Que impronta tan triste la de estos personajes, que, vestidos de grandes galas,
en cubas plásticas dejan sus miserias en lo alto de las tierras más antiguas del planeta

Fatuos. Y no me refiero al culto que le rinden al llamado «Zar de la belleza», concurso salpicado de acusaciones torvas por parte de la periodista Ibéyise Pacheco, sino a la predilección venezolana por el boato, por la figuración en una sociedad sin linaje ni tradiciones. Me refiero a ese afán que desde los días primeros de nuestra nación han demostrado tantos por el lujo grotesco, que en estas tierras compran los que medran a la sombra del poder.

Ayer, el nieto pobretón de una mujer apodada La Tiñosa y hoy, los hijos de una casta de jefecillos de poca monta que bien supieron aprovechar aquella retahíla de errores de un liderazgo reducido moral y espiritualmente. Ayer un caudillo que impúdicamente recibía a diplomáticos descamisado y calzando alpargatas, tendido en un chinchorro, y hoy, las encumbradas familias que, a la sombra de los poderosos, hicieron sus negocios, y a los que sin dudas deben sus grandes casonas.

Nuestra sociedad es descastada y desmemoriada. Olvida fácilmente – ¿o debería decir convenientemente? – las tropelías de sus socios políticos, y también que hasta recién eran solo resentidos, maldicientes a la espera del momento para dar su zarpazo. Nuestra sociedad solo cree en el dinero, y aún más, en el boato recargado y grotesco que les embadurne su corta estirpe con rocambolescas demostraciones de sus hinchadas arcas… y de su poder.

A mí me importa poco el mal gusto de quienes ayer bebían aguardiente y hoy, whisky McCallan. Sin embargo, abofetean a una nación no porque celebren sus festines lejos del repudio, como en lo alto de uno de nuestros tepuyes, insultando a los pobladores ancestrales de esas tierras, un ecosistema extremadamente delicado, sino porque nos escupen a diario en el rostro que este país les pertenece como si fuera su fundo, y que, sin nadie que se los impida, pueden hacer lo que les venga en ganas.

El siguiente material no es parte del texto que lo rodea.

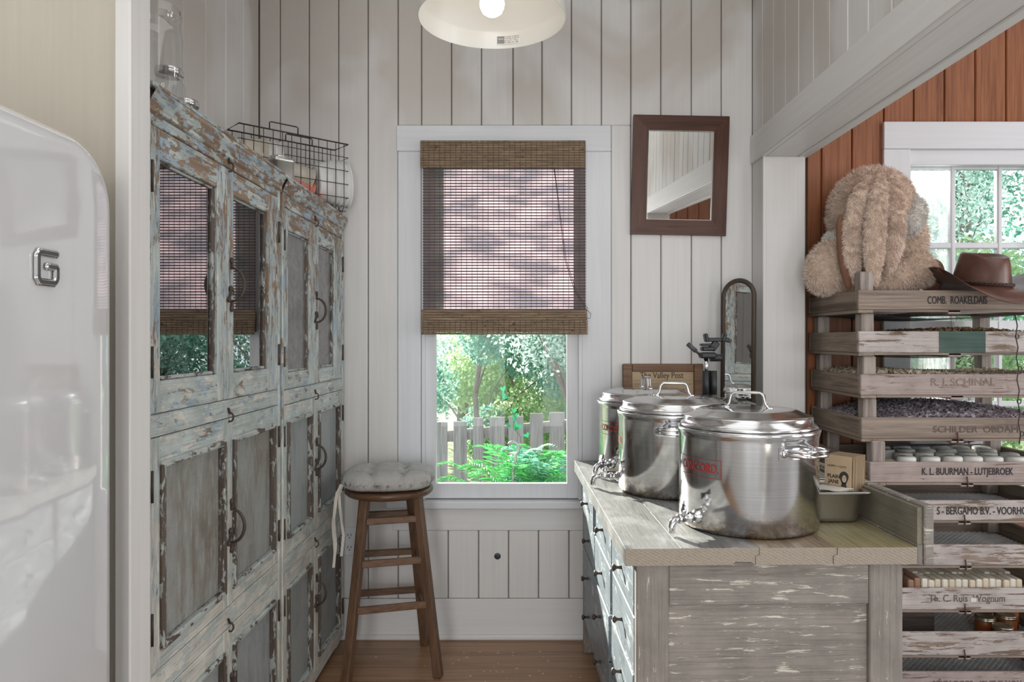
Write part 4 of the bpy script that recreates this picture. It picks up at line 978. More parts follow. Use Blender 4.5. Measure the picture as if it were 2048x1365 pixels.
np_ = thing('framed_newspaper', 'brown framed newspaper page leaning on the wall behind the pots', 'picture', (.620, YB - .052, ZT + .002), rot=(-.065, 0, 0))
bw = wood('brown_frame_wood', (.13, .065, .033), (.21, .115, .06), 'x', rough=.5)
sub = MB().bx(-.176, .176, .012, .016, .002, .418, .001).build('backing', bw, np_)
for (a, b, c, d) in ((-.178, -.136, 0, .420), (.136, .178, 0, .420)): MB().bx(a, b, 0, .02, c, d, .003).build('frame_stile', bw, np_)
for (c, d) in ((0, .042), (.386, .420)): MB().bx(-.1355, .1355, .0005, .02, c, d, .003).build('frame_rail', bw, np_)
g = G('yellowed_newsprint', .8); n = g.noise(g.co((4, 4, 4)), 2, 5); s3 = g.sep(g.n('ShaderNodeTexCoord').outputs['Object'])
g.set('Base Color', g.ramp(n, [(.3, (.40, .295, .18)), (.7, (.52, .40, .265))])); pg = MB().bx(-.1355, .1355, .0085, .0115, .042, .386, .0005).build('newspaper_page', g.m, np_)
TOPZ = .386
for body, sz, bo, u, z in (('The Valley Post', .038, .0, -.005, TOPZ - .018), ('Honor Valley says farewell to', .021, .0, -.03, TOPZ - .080)):
    v, f = text_mesh(body, sz, bo); k = min(1, .255 / (max(p.x for p in v) - min(p.x for p in v))); MB().add([(p.x * k * (.80 if sz > .03 else 1) + u - .0005, .0078, p.y + z) for p in v], f).add([(p.x * k * (.80 if sz > .03 else 1) + u + .0006, .0077, p.y + z) for p in v], f).build('lettering', plain('faded_news_ink', (.10, .07, .045), .8), pg)
mb = MB()
for z in (TOPZ - .040, TOPZ - .054, TOPZ - .058): mb.bx(-.13, .13, .0079, .0084, z, z + .0010, .0001)
for c in range(4):
    for r in range(22):
        if random.random() < .9: mb.bx(-.13 + c * .066, -.13 + c * .066 + random.uniform(.045, .06), .0079, .0084, TOPZ - .112 - r * .009, TOPZ - .1095 - r * .009, .0001)
mb.build('printed_columns', plain('grey_news_ink', (.24, .175, .11), .8), pg, kind='stuff')

# arched mirror turned in the corner
am = thing('arched_mirror', 'tall narrow arched mirror with dark frame leaning in the corner', 'mirror', (.907, 3.07, ZT + .006), rot=(-.02, 0, math.radians(-40)))
w, h = .0675, .765
def arch(wd, zt, n=20): return [(-wd, 0), (wd, 0)] + [(wd * math.cos(PI * i / n), zt - wd + wd * math.sin(PI * i / n)) for i in range(n + 1)]
pts = arch(w, h); MB().tube([(a, .006, b + .008) for a, b in pts[1:] + [(-w, 0)]], .0105, 8, False).bx(-w, w, -.005, .016, -.002, .02, .003).build('frame', wood('dark_mirror_frame', (.035, .027, .022), (.08, .055, .04), 'z', rough=.5), am)
ip = arch(w - .006, h - .004); n = len(ip)
MB().add([(a, .004, b + .008) for a, b in ip] + [(a, .009, b + .008) for a, b in ip], [list(range(n))[::-1], list(range(n, 2 * n))] + [[i, (i + 1) % n, n + (i + 1) % n, n + i] for i in range(n)]).build('mirror_glass', M['mirror'], am)

# folded tripod with a phone clamp
tr = thing('tripod', 'folded black tripod with phone clamp standing before the arched mirror', 'tripod', (.738, 2.90, ZT + .001))
s5 = 1450 / 2.90
def T(x, y): return Vector(((x - 1045) / s5 - .738, 0, CAMZ + (680 - y) / s5 - ZT - .001))
for (xb, dy) in ((1409, -.018), (1416, .012), (1427, .0)):
    p = T(xb, 742); lg = MB().tube([(p.x, dy, .012), (p.x, dy, p.z - .10)], .0105, 10).tube([(p.x, dy, p.z - .11), (p.x, dy, p.z)], .0135, 10).build('leg', M['black'], tr)
    MB().ball((p.x, dy, .0135), (.0125, .0125, .0135), 10, 8).build('rubber_foot', M['blackgrey'], lg); MB().lathe([(0, 0), (.0145, 0), (.0145, .02), (0, .02)], 12, (p.x, dy, p.z - .115)).build('leg_collar', M['blackgrey'], lg)
c = T(1412, 740); MB().tube([(c.x, 0, c.z - .02), (c.x, 0, T(1412, 715).z)], .009, 12).build('centre_column', M['chrome'], tr)
hd = T(1415, 712); MB().box((hd.x, 0, hd.z + .002), (.062, .05, .024), .006).lathe([(0, 0), (.015, 0), (.015, .05), (0, .05)], 14, (hd.x + .01, 0, hd.z - .008), (1, 0, 0)).box((hd.x, 0, hd.z + .028), (.05, .045, .018), .005).box((hd.x - .008, 0, hd.z + .044), (.04, .04, .010), .003).build('pan_head', M['black'], tr)
MB().tube([T(1402, 712), T(1392, 703), T(1376, 689)], [.0045, .005, .0045], 8).tube([T(1392, 703) + Vector((0, -.001, 0)), T(1375, 688)], [.009, .0095], 10).build('pan_handle', M['blackgrey'], tr)
MB().bar(T(1422, 700), T(1434, 684), .018, .03, .004).build('clamp_neck', M['black'], tr)
ck = T(1436, 680); cl = MB().box((ck.x, -.005, ck.z), (.085, .022, .016), .003).build('phone_clamp', M['black'], tr)
for xx, tilt in ((1411, -.2), (1446, .3)): p = T(xx, 676); MB().box((p.x, -.008, p.z), (.014, .035, .034), .004, Euler((0, tilt, 0))).build('clamp_jaw', M['black'], cl)
MB().lathe([(0, 0), (.007, 0), (.007, .02), (0, .02)], 10, T(1452, 682) + Vector((0, -.005, 0)), (1, 0, 0)).build('clamp_knob', M['blackgrey'], cl)
# ------------------------------------------------------------------ bar stool and cushion
oak = wood('dark_oak', (.09, .045, .026), (.17, .095, .055), 'z', rough=.4); oakx = wood('dark_oak_rung', (.10, .052, .030), (.20, .11, .063), 'x', rough=.4)
st = thing('bar_stool', 'dark oak bar stool with round seat in front of the window', 'stool', (-.545, 2.985, 0))
SZ = .735; scx, scy = -.545, 2.965
MB().lathe([(0, -.032), (.150, -.032), (.168, -.028), (.178, -.018), (.180, -.010), (.178, -.004), (.170, 0), (0, -.002)], 56, (scx, scy, SZ)).build('seat', wood('dark_oak_seat', (.085, .042, .022), (.165, .09, .05), 'x', rough=.3), st, True)
feet = {'FR': (-.332, 2.862), 'BR': (-.425, 3.165), 'FL': (-.676, 2.765), 'BL': (-.742, 3.10)}
tops = {k: (scx + (x - scx) * .58, scy + (y - scy) * .52) for k, (x, y) in feet.items()}
zt = SZ - .033
def leg_at(k, z):
    a = feet[k]; b = tops[k]; t = z / zt; return Vector((a[0] + (b[0] - a[0]) * t, a[1] + (b[1] - a[1]) * t, z))
for k in feet: MB().bar(leg_at(k, 0), leg_at(k, zt), .034, .034, .004, up=(math.sin(.3), math.cos(.3), 0)).build('leg', oak, st, True)
for a, b, zs in (('FL', 'FR', (.617, .455, .282)), ('BL', 'BR', (.597, .428, .255)), ('FR', 'BR', (.585, .425, .245)), ('FL', 'BL', (.585, .425, .245))):
    for z in zs:
        p, q = leg_at(a, z), leg_at(b, z); d = (q - p).normalized() * .012; MB().bar(p + d, q - d, .018, .027, .003).build('rung', oakx, st, True)
# tufted cushion
bc = G('grey_boucle', .95); n = bc.noise(bc.co((1, 1, 1)), 260, 3, .7); n2 = bc.noise(bc.co((1, 1, 1)), 6, 3)
bc.set('Base Color', bc.mix(.5, bc.ramp(n, [(.3, (.34, .325, .30)), (.7, (.66, .64, .60))]), bc.ramp(n2, [(.3, (.44, .42, .40)), (.7, (.62, .60, .57))]))); bc.bump(n, 1.0, .006); bc.set('Sheen Weight', .4)
cu = thing('seat_cushion', 'grey tufted boucle cushion lying on the stool seat', 'cushion', (scx - .002, scy, SZ + .001), .12)
N = 56; vs = []; fs = []; hw = .183; rg = np.random.default_rng(3)
def sq(u, v):   # square to squircle
    return u * math.sqrt(1 - .32 * v * v), v * math.sqrt(1 - .32 * u * u)
tuft = [(a, b) for a in (-.36, .36) for b in (-.36, .36)]
for sd in (0, 1):
    for j in range(N + 1):
        for i in range(N + 1):
            u, v = -1 + 2 * i / N, -1 + 2 * j / N; x, y = sq(u, v); e = (1 - abs(u) ** 5) * (1 - abs(v) ** 5); e = max(0, e) ** .42
            if sd == 0: z = .036 + .042 * e
            else: z = .036 - .035 * e
            if sd == 0:
                for a, b in tuft: z -= .032 * math.exp(-((u - a) ** 2 + (v - b) ** 2) / .010)
                for a in (-.36, .36): z -= .015 * math.exp(-((u - a) / .09) ** 2) * e + .015 * math.exp(-((v - a) / .07) ** 2) * e
            s = 1 + .03 * (math.cos(3 * PI * u) if abs(v) > abs(u) else math.cos(3 * PI * v)) * max(abs(u), abs(v)) ** 4
            j_ = rg.normal(0, .0009, 3) * (1 if sd == 0 or e < .9 else .2)
            vs.append((x * hw * s + j_[0], y * hw * s + j_[1], max(.0005, z + j_[2])))
m_ = (N + 1) ** 2
for j in range(N):
    for i in range(N):
        a = j * (N + 1) + i; fs.append([a, a + 1, a + N + 2, a + N + 1]); fs.append([m_ + a + N + 1, m_ + a + N + 2, m_ + a + 1, m_ + a])
edge = [i for i in range(N + 1)] + [(j + 1) * (N + 1) + N for j in range(N)] + [N * (N + 1) + N - 1 - i for i in range(N)] + [(N - 1 - j) * (N + 1) for j in range(N - 1)]
for a, b in zip(edge, edge[1:] + edge[:1]): fs.append([b, a, a + m_, b + m_])
MB().add(vs, fs, True).build('pad', bc.m, cu)
for a, b in tuft: x, y = sq(a, b); MB().ball((x * hw, y * hw, .060), (.006, .006, .003), 10, 6).build('tuft_button', bc.m, cu)
tp_ = plain('cotton_tape', (.62, .58, .52), .9, 0, .05)
for pts in ([(-.175, -.11, .03), (-.192, -.115, .0), (-.203, -.120, -.10), (-.196, -.118, -.20), (-.204, -.122, -.29)], [(-.172, -.09, .03), (-.186, -.10, -.01), (-.180, -.10, -.09), (-.168, -.105, -.17), (-.176, -.11, -.25)], [(-.178, -.10, .03), (-.197, -.108, -.02), (-.207, -.113, -.12), (-.200, -.115, -.23)]):
    mb = MB(); P = [Vector(p) for p in pts]; vv = []
    for i in range(25):
        t = i / 24 * (len(P) - 1); k = min(len(P) - 2, int(t)); p = P[k].lerp(P[k + 1], t - k); tw = .5 * math.sin(i * .35); d = Vector((math.cos(tw), math.sin(tw), 0)) * .0055
        for e in (-1, 1):
            for th in (-.0006, .0006): vv.append(p + d * e + Vector((-d.y, d.x, 0)).normalized() * th)
    for i in range(24):
        a = i * 4; mb_f = [[a, a + 2, a + 6, a + 4], [a + 1, a + 5, a + 7, a + 3], [a, a + 4, a + 5, a + 1], [a + 2, a + 3, a + 7, a + 6]]
        mb.add(vv[a:a + 8], [[q - a for q in f] for f in mb_f])
    mb.build('tie_ribbon', tp_, cu)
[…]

No, no es nueva la vulgaridad de patanes empoderados, ignorantes del verdadero valor del dinero que procede del esfuerzo, del trabajo, del ingenio. Los amarillos, con Guzmán a la cabeza del tropel de saqueadores. Los andinos, élite que llegó en 1899 como una horda de salvajes, que en las plazas de Caracas cocían sus caldos, como si fuesen sus predios en las laderas de Los Andes, y que no dejó el poder hasta 1958. Los adecos, que en el primer mandato de Carlos Andrés Pérez nos vendieron fronteras afuera como una caterva de nuevos ricos, pródigos y groseros. Y ahora los revolucionarios, hasta recién un grupúsculo de profesionales de clase media alienados por los panfletos de una ideología muerta y enterrada con su fundador, y que, una vez en el poder demostraron sus verdaderas motivaciones: erigirse ellos como los nuevos socialités… y no los viejos socialistas que decían ser.

Nos quejamos, sí. Unos, los menos, espantados por el daño causado a uno de los santuarios naturales más antiguos del mundo, otros, porque no son ellos los que pueden darse ese lujo charro, vulgar y desmedido, y una minoría que ve lo que realmente subyace en esta y otras tantas obscenidades pasadas: que pueden hacer lo que les venga en ganas porque no hay quién pueda impedírselo.